The post Stablecoins Will Power Billions of AI Agents, Circle CEO Says at Davos appeared first on Coinpedia Fintech News

Circle CEO Jeremy Allaire thinks stablecoins have a much bigger role ahead than most realize. At the World Economic Forum in Davos, he laid out a future where billions of AI agents run continuous transactions across the global economy.

And according to Allaire, only one payment system can handle that scale.

“There is no other alternative, in my view, other than stablecoins to do that right now,” he said.

Allaire expects this shift to happen within three to five years.
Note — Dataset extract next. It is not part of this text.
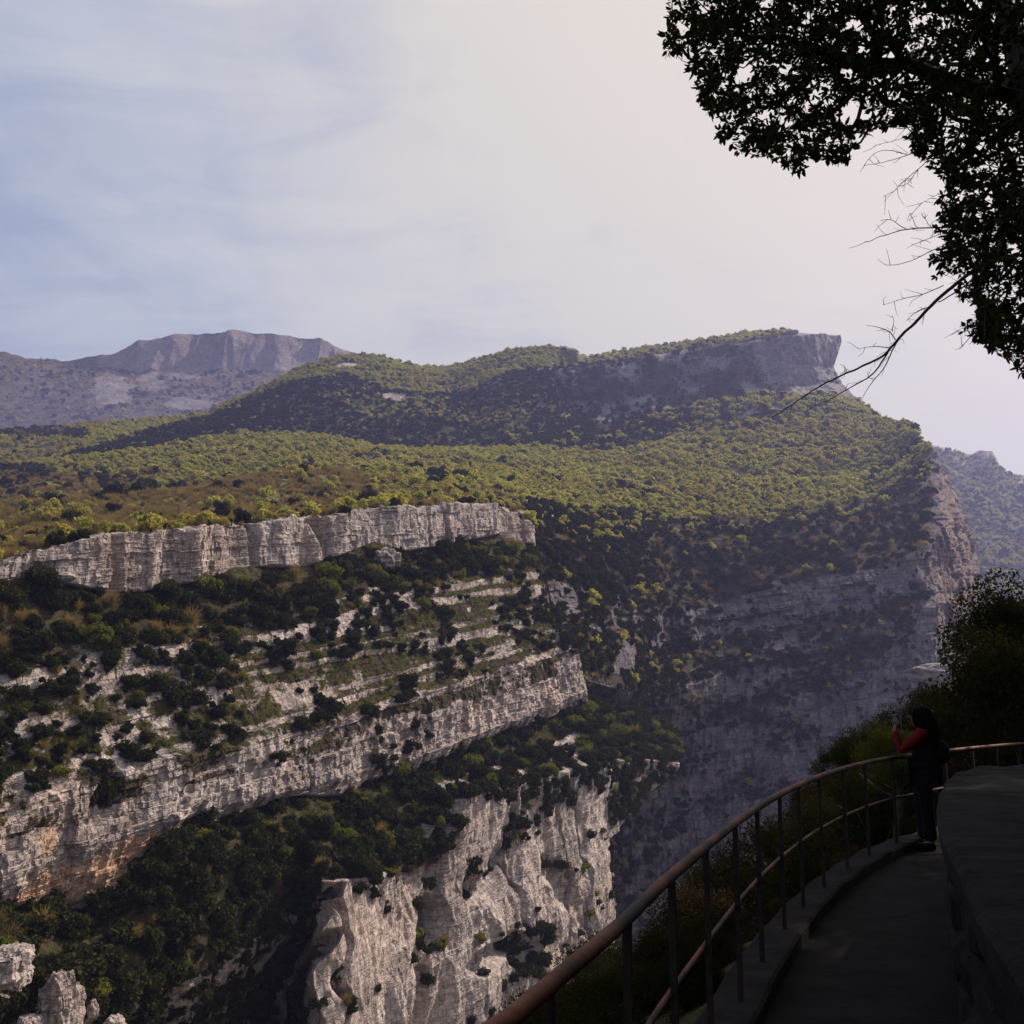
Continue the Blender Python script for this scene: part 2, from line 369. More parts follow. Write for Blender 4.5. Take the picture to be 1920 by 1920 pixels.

Circle is already preparing. The company is building on Arch, a new blockchain designed specifically for agentic compute and the financial activity of AI-driven systems.

Other Industry Leaders Share the View

Allaire is not the only one making this case. Galaxy Digital CEO Michael Novogratz said in September 2025 that AI agents would become the largest stablecoin users “in the not so distant future.”

Binance founder Changpeng Zhao made similar comments at Davos, pointing to crypto as the backbone for AI commerce.

Real-world deployments are still in early stages. But the thesis is gaining ground among major players.

Read Also: Coinbase CEO Meets Bank CEOs at Davos to Advance U.S. Crypto Bill

Allaire Calls Bank Run Fears ‘Totally Absurd’

Beyond AI, Allaire addressed a hot topic in Washington: whether stablecoin yields could drain deposits from traditional banks.

His answer was blunt. He called the concern “totally absurd.”

Allaire pointed to money market funds as proof. U.S. money market funds hold around $7.7 trillion today, according to Investment Company Institute data. Balances grew by $868 billion over the past year, even as the Federal Reserve cut rates.

“They help with stickiness, they help with customer traction,” Allaire said. “Interest itself is not large enough to undermine monetary policy.”

Why This Matters for Stablecoin Regulation

These comments come as lawmakers debate the CLARITY Act in Congress. The bill aims to set federal rules for digital assets, and stablecoin yield restrictions have already caused delays and industry pushback in January 2026.

Allaire’s position is clear. Stablecoins are not a banking threat. They are infrastructure for what comes next.